Mas, para além de, a curto e médio prazo, esta solução se traduzir num péssimo negócio para o Município do Porto, a longo prazo as suas consequências serão ainda maiores. De facto, esta proposta corporiza a destruição das competências do Município do Porto em matéria de limpeza urbana – competência com décadas que representa um importantíssimo ativo do Município. Com a entrega, por 8 anos, da totalidade da limpeza a privados, isso significará desmantelar um serviço e abdicar dessas competências. O que significará que o Município “fica nas mãos do(s) concessionário(s)”, perdendo capacidade num eventual processo de reversão da concessão por incumprimento do concessionário e dificultando a remunicipalização do serviço no final do período da concessão.

MAIS UMA EMPRESA MUNICIPAL INJUSTIFICADA

A coligação Rui Moreira/CDS/PS propõe a criação de uma empresa municipal “cujo objeto seja a gestão de resíduos urbanos e limpeza pública”. Esta é mais uma proposta que se traduz numa incapacidade de lidar com os serviços municipais e que visa permitir “agilizar” a intervenção municipal, designadamente em matéria de contratação pública e de contratação e gestão de recursos humanos.

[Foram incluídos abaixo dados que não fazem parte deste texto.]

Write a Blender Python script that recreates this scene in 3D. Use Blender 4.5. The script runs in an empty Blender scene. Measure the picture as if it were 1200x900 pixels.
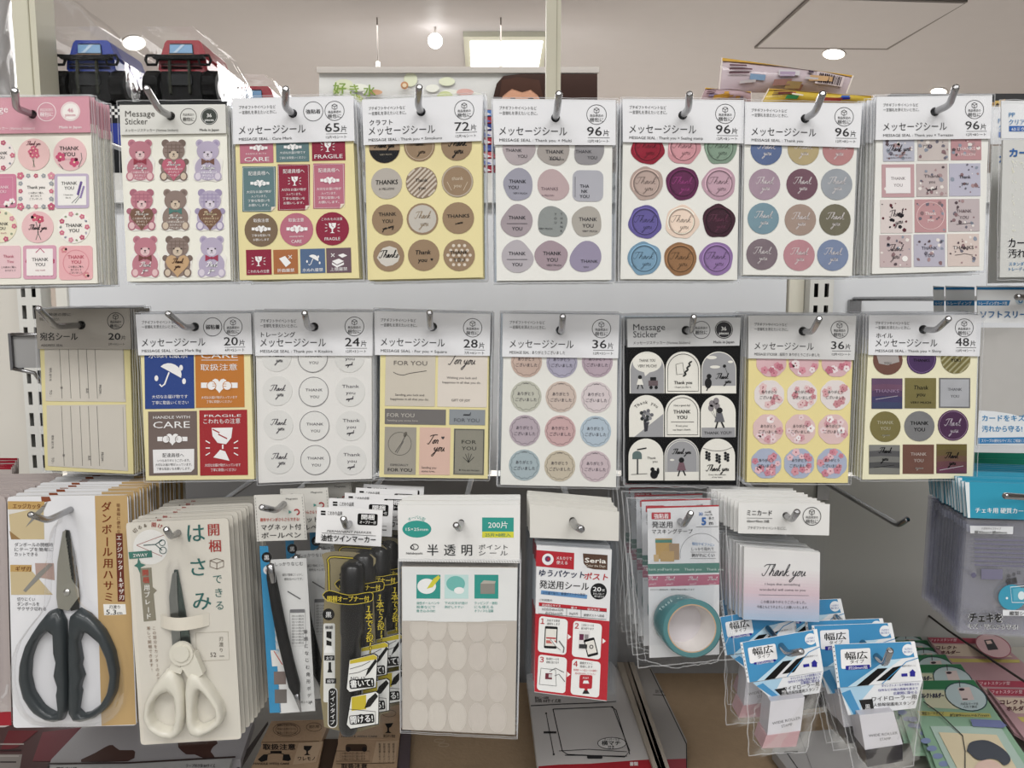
import bpy, math, random
from mathutils import Vector
from math import sin, cos, pi, radians, sqrt, atan2
SC = bpy.context.scene; COL = SC.collection
random.seed(7)
# ---------------- camera -------------------------------------------------
F = 900.0; PIT = radians(6.3); CAMZ = 1.45
cam = bpy.data.cameras.new('camera'); camo = bpy.data.objects.new('camera', cam); COL.objects.link(camo)
camo.location = (0, 0, CAMZ); camo.rotation_euler = (pi/2 - PIT, 0, 0)
cam.sensor_width = 36; cam.lens = F / 1200 * 36; cam.clip_start = 0.01; cam.clip_end = 60
SC.camera = camo
# ---------------- world, lights, exposure --------------------------------
w = bpy.data.worlds.new('store_ambient'); SC.world = w; w.use_nodes = True
w.node_tree.nodes['Background'].inputs[0].default_value = (1.0, 0.985, 0.97, 1)
w.node_tree.nodes['Background'].inputs[1].default_value = 0.42
def area(name, loc, rot, sx, sy, power, col=(1, .985, .96)):
    l = bpy.data.lights.new(name, 'AREA'); l.shape = 'RECTANGLE'; l.size = sx; l.size_y = sy; l.energy = power; l.color = col
    o = bpy.data.objects.new(name, l); COL.objects.link(o); o.location = loc; o.rotation_euler = rot; return o
area('aisle_ceiling_light_panel', (-0.8, -0.7, 2.96), (radians(20), 0, 0), 1.3, .45, 33)
area('aisle_ceiling_light_panel', (0.8, -0.7, 2.96), (radians(20), 0, 0), 1.3, .45, 33)
area('front_store_ceiling_lights', (0, -3.2, 2.96), (0, 0, 0), 7, 2.6, 190)
area('back_store_ceiling_lights', (0, 6.2, 2.96), (0, 0, 0), 9, 4, 1000)
SC.view_settings.view_transform = 'Standard'; SC.view_settings.look = 'None'
SC.view_settings.exposure = -0.3; SC.view_settings.gamma = 1.0; SC.view_settings.use_curve_mapping = False
SC.cycles.transparent_max_bounces = 32; SC.cycles.max_bounces = 8; SC.cycles.caustics_reflective = False
# ---------------- colour and materials -----------------------------------
def lin(h):
    if isinstance(h, tuple): return h
    r = [int(h[i:i+2], 16) / 255 for i in (0, 2, 4)]; g = sum(r)/3; r = [g + (c-g)*.86 for c in r]
    return tuple((c / 12.92 if c <= .04045 else ((c + .055) / 1.055) ** 2.4) for c in r) + (1,)
def mat(name, rough=.5, metal=0, col=None, noise=0.03, scale=60, bump=0, bscale=200, coat=0, spec=.18, emis=None):
    m = bpy.data.materials.new(name); m.use_nodes = True; nt = m.node_tree; N = nt.nodes; L = nt.links
    b = N['Principled BSDF']; b.inputs['Roughness'].default_value = rough; b.inputs['Metallic'].default_value = metal
    b.inputs['Coat Weight'].default_value = coat; b.inputs['Specular IOR Level'].default_value = spec
    if col is None:
        a = N.new('ShaderNodeAttribute'); a.attribute_name = 'Col'; src = a.outputs['Color']
    else:
        a = N.new('ShaderNodeRGB'); a.outputs[0].default_value = lin(col); src = a.outputs[0]
    tc = N.new('ShaderNodeTexCoord'); nz = N.new('ShaderNodeTexNoise'); nz.inputs['Scale'].default_value = scale
    nz.inputs['Detail'].default_value = 4; L.new(tc.outputs['Object'], nz.inputs['Vector'])
    mr = N.new('ShaderNodeMapRange'); mr.inputs['To Min'].default_value = 1 - noise; mr.inputs['To Max'].default_value = 1 + noise
    L.new(nz.outputs['Fac'], mr.inputs['Value'])
    mx = N.new('ShaderNodeVectorMath'); mx.operation = 'SCALE'; L.new(src, mx.inputs[0]); L.new(mr.outputs[0], mx.inputs['Scale'])
    L.new(mx.outputs[0], b.inputs['Base Color'])
    if bump:
        n2 = N.new('ShaderNodeTexNoise'); n2.inputs['Scale'].default_value = bscale; n2.inputs['Detail'].default_value = 3
        L.new(tc.outputs['Object'], n2.inputs['Vector'])
        bp = N.new('ShaderNodeBump'); bp.inputs['Strength'].default_value = bump; bp.inputs['Distance'].default_value = .002
        L.new(n2.outputs['Fac'], bp.inputs['Height']); L.new(bp.outputs[0], b.inputs['Normal'])
    if emis:
        b.inputs['Emission Color'].default_value = lin(emis[0]); b.inputs['Emission Strength'].default_value = emis[1]
    return m
def film(name, refl=.0, rough=.12, tint=(.975, .98, .985), haze=.006, bump=.5, bscale=14):
    m = bpy.data.materials.new(name); m.use_nodes = True; nt = m.node_tree; N = nt.nodes; L = nt.links
    N.remove(N['Principled BSDF']); out = N['Material Output']
    t = N.new('ShaderNodeBsdfTransparent'); t.inputs[0].default_value = (*tint, 1)
    d = N.new('ShaderNodeBsdfDiffuse'); d.inputs[0].default_value = (.85, .86, .88, 1)
    g = N.new('ShaderNodeBsdfGlossy'); g.inputs['Roughness'].default_value = rough; g.inputs[0].default_value = (1, 1, 1, 1)
    m1 = N.new('ShaderNodeMixShader'); m1.inputs[0].default_value = haze; L.new(t.outputs[0], m1.inputs[1]); L.new(d.outputs[0], m1.inputs[2])
    lw = N.new('ShaderNodeFresnel'); lw.inputs['IOR'].default_value = 1.45
    ma = N.new('ShaderNodeMath'); ma.operation = 'MULTIPLY_ADD'; ma.inputs[1].default_value = .55; ma.inputs[2].default_value = refl - .02; ma.use_clamp = True
    L.new(lw.outputs[0], ma.inputs[0])
    mn = N.new('ShaderNodeMath'); mn.operation = 'MINIMUM'; mn.inputs[1].default_value = .22; L.new(ma.outputs[0], mn.inputs[0])
    m2 = N.new('ShaderNodeMixShader'); L.new(mn.outputs[0], m2.inputs[0]); L.new(m1.outputs[0], m2.inputs[1]); L.new(g.outputs[0], m2.inputs[2])
    L.new(m2.outputs[0], out.inputs['Surface'])
    tc = N.new('ShaderNodeTexCoord'); n2 = N.new('ShaderNodeTexNoise'); n2.inputs['Scale'].default_value = bscale; n2.inputs['Detail'].default_value = 2
    n2.inputs['Distortion'].default_value = 1.0
    L.new(tc.outputs['Object'], n2.inputs['Vector'])
    bp = N.new('ShaderNodeBump'); bp.inputs['Strength'].default_value = bump; bp.inputs['Distance'].default_value = .004
    L.new(n2.outputs['Fac'], bp.inputs['Height']); L.new(bp.outputs[0], g.inputs['Normal'])
    return m
M = {}
M['print'] = mat('printed_paper', .55, noise=.02)
M['card'] = mat('coated_card', .42, noise=.015, scale=30)
M['gloss'] = mat('glossy_print', .25, noise=.03, coat=.3)
M['foil'] = mat('brushed_foil', .33, metal=.75, noise=.18, scale=45, bump=.15, bscale=90)
M['pearl'] = mat('pearl_sticker', .4, metal=.25, noise=.12, scale=120)
M['wax'] = mat('wax_look_sticker', .4, metal=.0, noise=.12, scale=70, bump=.12, bscale=160)
M['plastic'] = mat('moulded_plastic', .3, noise=.03, coat=.15, spec=.4)
M['rubber'] = mat('matt_rubber', .6, noise=.08)
M['kraft'] = mat('kraft_paper', .7, noise=.1, scale=90, bump=.3, bscale=260)
M['steel'] = mat('blade_steel', .28, metal=.95, noise=.06, scale=25, bump=.05, bscale=400)
M['chrome'] = mat('chrome_hook', .24, metal=1, col='A4A4A6', noise=.03)
M['paint'] = mat('painted_metal', .5, noise=.03, scale=8)
M['film'] = film('clear_film_sleeve')
M['filmc'] = film('crinkled_film_bag', refl=.015, rough=.1, haze=.006, bump=.7, bscale=18)
M['blister'] = film('clear_blister', refl=.0, rough=.06, tint=(.985, .985, .99), haze=.002, bump=.5, bscale=30)
M['hardclear'] = film('clear_hard_case', refl=.08, rough=.1, tint=(.90, .90, .95), haze=.10, bump=.2)
M['edge_highlight'] = film('bag_edge_highlight', refl=.05, rough=.2, tint=(.9, .9, .91), haze=.32, bump=.3)  # milky strip material: bright rims of the film put into the colour
M['lamp'] = mat('lit_diffuser', .5, col='FFFFFF', noise=0, emis=('FFFDF8', 4))
# ---------------- pixel ray -> point at a real depth ----------------------
cP, sP = cos(PIT), sin(PIT)
CAM = Vector((0, 0, CAMZ)); ZM = 1.25
def ray(px, py):
    u = (px - 600) / F; v = (450 - py) / F
    return Vector((u, cP + v * sP, -sP + v * cP))
def at(px, py, Y):
    d = ray(px, py); return CAM + d * (Y / d.y)
def atz(px, py, Z):
    d = ray(px, py); return CAM + d * ((Z - CAMZ) / d.z)
# ---------------- mesh collector ------------------------------------------
class MB:
    def __init__(s): s.v = []; s.f = []; s.c = []; s.sm = []
    def face(s, pts, col, smooth=False):
        n = len(s.v); s.v += [tuple(p) for p in pts]; s.f.append(tuple(range(n, n + len(pts)))); s.c.append(lin(col)); s.sm.append(smooth)
    def grid(s, rows, col, closed=False, smooth=True):
        n = len(s.v); k = len(rows[0]); c = lin(col)
        for r in rows: s.v += [tuple(p) for p in r]
        for i in range(len(rows) - 1):
            for j in range(k if closed else k - 1):
                a = n + i*k + j; b = n + i*k + (j+1) % k
                s.f.append((a, b, b + k, a + k)); s.c.append(c); s.sm.append(smooth)
    def prism(s, pts, off, col, side=None, back=True):
        """outline pts (front face), extruded by vector off"""
        pts = [Vector(p) for p in pts]; bk = [p + off for p in pts]; n = len(pts); side = side or col
        s.face(pts, col)
        if back: s.face(bk[::-1], side)
        for i in range(n):
            j = (i + 1) % n; s.face((pts[j], pts[i], bk[i], bk[j]), side)
    def box(s, x0, x1, y0, y1, z0, z1, col):
        V = Vector; s.prism([V((x0, y0, z0)), V((x1, y0, z0)), V((x1, y0, z1)), V((x0, y0, z1))], V((0, y1 - y0, 0)), col)
    def tube(s, path, r, col, n=10, cap=True):
        path = [Vector(p) for p in path]; rows = []; a = None; m = len(path)
        for i, p in enumerate(path):
            t = (path[min(i+1, m-1)] - path[max(i-1, 0)]).normalized()
            if a is None: a = t.cross(Vector((0, 0, 1)) if abs(t.z) < .8 else Vector((0, 1, 0)))
            a = (a - t * a.dot(t)).normalized(); b = t.cross(a); rr = r if not isinstance(r, (list, tuple)) else r[i]
            ring = lambda q, rad: [q + (a * cos(2*pi*k/n) + b * sin(2*pi*k/n)) * rad for k in range(n)]
            if i == 0 and cap: rows.append(ring(p - t*rr*.25, rr*.6))
            rows.append(ring(p, rr))
            if i == m-1 and cap: rows.append(ring(p + t*rr*.3, rr*.85)); rows.append(ring(p + t*rr*.42, rr*.45))
        s.grid(rows, col, closed=True)
        if cap: s.face(rows[0][::-1], col, True); s.face(rows[-1], col, True)
def bind(o, parent):
    if parent is not None: o.parent = parent
def origin(o):
    p = Vector(o.location)
    while o.parent: o = o.parent; p += Vector(o.location)
    return p
def mk(name, mb, m, parent=None, org=None, smooth=None):
    """link one mesh; vertices are stored relative to the thing's origin"""
    o0 = origin(parent) if parent else (Vector(org) if org is not None else Vector((0, 0, 0)))
    me = bpy.data.meshes.new(name)
    me.from_pydata([(v[0]-o0.x, v[1]-o0.y, v[2]-o0.z) for v in mb.v], [], mb.f)
    ca = me.color_attributes.new('Col', 'FLOAT_COLOR', 'CORNER'); buf = []
    for f, c in zip(mb.f, mb.c): buf += list(c) * len(f)
    ca.data.foreach_set('color', buf)
    me.polygons.foreach_set('use_smooth', mb.sm)
    me.materials.append(M[m] if isinstance(m, str) else m); me.update()
    o = bpy.data.objects.new(name, me); COL.objects.link(o)
    if parent: o.parent = parent
    else: o.location = o0
    return o
def thing(name, label, cat, loc, group=None):
    o = bpy.data.objects.new(name, None); COL.objects.link(o); o.location = loc; o.empty_display_size = .01
    tag(o, label, cat, group); return o
def tag(o, label, cat, group=None):
    o['label'] = label; o['category'] = cat
    if group: o['group'] = group
    return o
def struct(name, mb, m): o = mk(name, mb, m); o['kind'] = 'structure'; return o
def clone(root, dloc, label, group, keep=None):
    r = root.copy(); COL.objects.link(r); r.location = Vector(root.location) + Vector(dloc); r['label'] = label; r['group'] = group
    for ch in list(root.children):
        if keep and ch.name.split('.')[0] not in keep: continue
        c = ch.copy(); COL.objects.link(c); c.parent = r
        for g in list(ch.children):
            if keep and g.name.split('.')[0] not in keep: continue
            d = g.copy(); COL.objects.link(d); d.parent = c
    return r
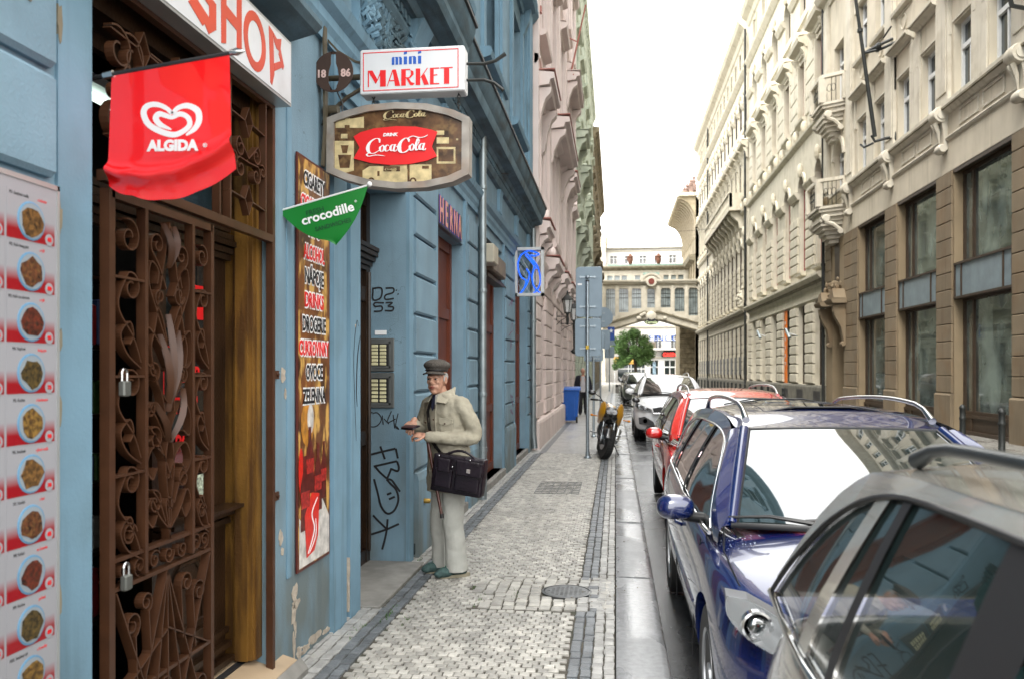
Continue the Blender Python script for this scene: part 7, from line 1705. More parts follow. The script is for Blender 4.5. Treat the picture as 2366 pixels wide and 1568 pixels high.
# ---- wheelie bin
wb = thing('wheelie_bin', 'blue wheeled rubbish bin standing by the pink wall', 'bin', (-1.40, 26.0, 0))
BB = mat('blue_bin_plastic', (.012, .10, .42), .38, var=.08, scale=6)
bx, by = -1.40, 26.0
q = MB()
for i, (z, w_, d_) in enumerate(((.07, .21, .25), (.55, .245, .30), (.98, .275, .34))): pass
P = [(.07, .205, .24), (.4, .235, .28), (.98, .275, .335), (1.02, .295, .355)]
vs = [(bx+sx*w_, by+sy*d_, z) for z, w_, d_ in P for sx, sy in ((-1,-1),(1,-1),(1,1),(-1,1))]
q.add(vs, [(3,2,1,0), (12,13,14,15)]+[(l*4+i, l*4+(i+1) % 4, l*4+4+(i+1) % 4, l*4+4+i) for l in range(3) for i in range(4)])
for sx in (-.12, .12): q.box((bx+sx-.02, by-.33, .2), (bx+sx+.02, by-.26, .9))
q.build('body', BB, wb)
q = MB(); q.prism([(by-.39, 1.025), (by+.37, 1.025), (by+.35, 1.10), (by+.1, 1.13), (by-.34, 1.08)], 0, bx-.31, bx+.31); q.build('lid', BB, wb)
q = MB(); q.tube([(bx-.24, by+.36, 1.0), (bx-.24, by+.43, 1.0), (bx+.24, by+.43, 1.0), (bx+.24, by+.36, 1.0)], .018, 8); q.build('handle', BB, wb)
for s_ in (-1, 1): MB().lathe([(.10, -.025), (.10, .025)], (bx+s_*.20, by-.26, .10), 16, ax=0).build('wheel', BLACK, wb, smooth=40)
# power cable loosely strung under the cornice
wc = thing('wall_cable', 'thin black cable sagging from the cornice above the neon sign', 'cable', (-1.5, 14, 4.4))
q = MB(); q.tube([(-1.43, 13.2, 4.95), (-1.47, 13.0, 4.78), (-1.52, 12.7, 4.74), (-1.60, 12.3, 4.58), (-1.66, 12.0, 4.52)], .010, 5); q.tube([(-1.74, 11.3, 3.1), (-1.73, 12.5, 2.95), (-1.73, 13.6, 2.9), (-1.75, 14.2, 3.0)], .014, 5); q.build('cable', IRONBK, wc)
# ================================================================ parked cars
def paint(name, c, metal=0, rough=.25): return mat(name, c, rough, metal=metal, var=.04, scale=2, coat=1.0, spec=.6)
CGLASS = mat('car_glass', (.012, .022, .022), .02, var=0, spec=1.0, coat=1.0, ior=1.8, alpha=.72)
CGLASSD = mat('car_glass_dark', (.010, .016, .016), .02, var=0, spec=1.0, coat=1.0, ior=1.9)
TRIM = mat('car_black_trim', (.012, .012, .013), .4, var=0)
CHROME = mat('chrome', (.62, .63, .64), .12, metal=1, var=0)
LENS = mat('headlamp_lens', (.35, .37, .38), .04, var=0, spec=1.0, alpha=.35)
LAMPIN = mat('headlamp_reflector', (.16, .165, .17), .3, metal=.9, var=0)
SEATM = mat('seat_fabric', (.035, .037, .04), .85, var=.3, scale=20)
SEATG = mat('teal_grey_seat_fabric', (.06, .17, .17), .85, var=.4, scale=9)
RIMM = mat('alloy_rim', (.30, .31, .32), .3, metal=.8, var=.1)
AMBER = mat('amber_plastic', (.6, .2, .01), .25, var=0)
REDL = mat('tail_lamp_red', (.35, .01, .01), .15, var=.1, spec=.8)
def applied(o):
    """bake modifiers of an object into its mesh"""
    dg = bpy.context.evaluated_depsgraph_get(); me = bpy.data.meshes.new_from_object(o.evaluated_get(dg)); nm = o.data.name
    o.modifiers.clear(); old = o.data; o.data = me; bpy.data.meshes.remove(old); me.name = nm; return o
def interp(T, y):
    if y <= T[0][0]: return T[0][1]
    for (a, p), (b, q) in zip(T[:-1], T[1:]):
        if y <= b:
            t = (y-a)/(b-a); return p+(q-p)*t
    return T[-1][1]
def smooth_curve(T, n=6):
    out = cat([tuple(p) for p in T], n); return [(p[0], p[1]) for p in out]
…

Apesar da fundamentação destas propostas se suportar em alegados “estudos” da FEUP e de uma entidade externa, na verdade, a coligação Rui Moreira/CDS/PS não os apresenta de forma a permitir aferir os seus pressupostos e fundamentos. Tal representa um completo desrespeito pelos eleitos municipais, pelas regras de transparência que devem presidir à gestão da causa pública e pelos princípios de funcionamento democrático dos órgãos autárquicos.

Nesse sentido, a não distribuição prévia dos ditos “estudos” é mais um motivo que reforça a exigência da CDU de retirada das propostas da reunião de Câmara de amanhã.

No entanto, e sem prejuízo de uma posterior posição mais fundamentada com base na leitura atenta desses “estudos”, a CDU alerta desde já que não lhe parece que a criação de uma empresa municipal nesta área cumpra o dever legal da sua sustentabilidade económica.

Face ao exposto, a CDU tudo fará para que estas propostas sejam retiradas da Agenda da próxima reunião da Câmara Municipal do Porto, manifestando desde já a sua oposição à privatização da limpeza na totalidade da cidade e apelando aos trabalhadores e à população para que se manifeste contra este negócio que tantos prejuízos causará ao Município e aos Portuenses.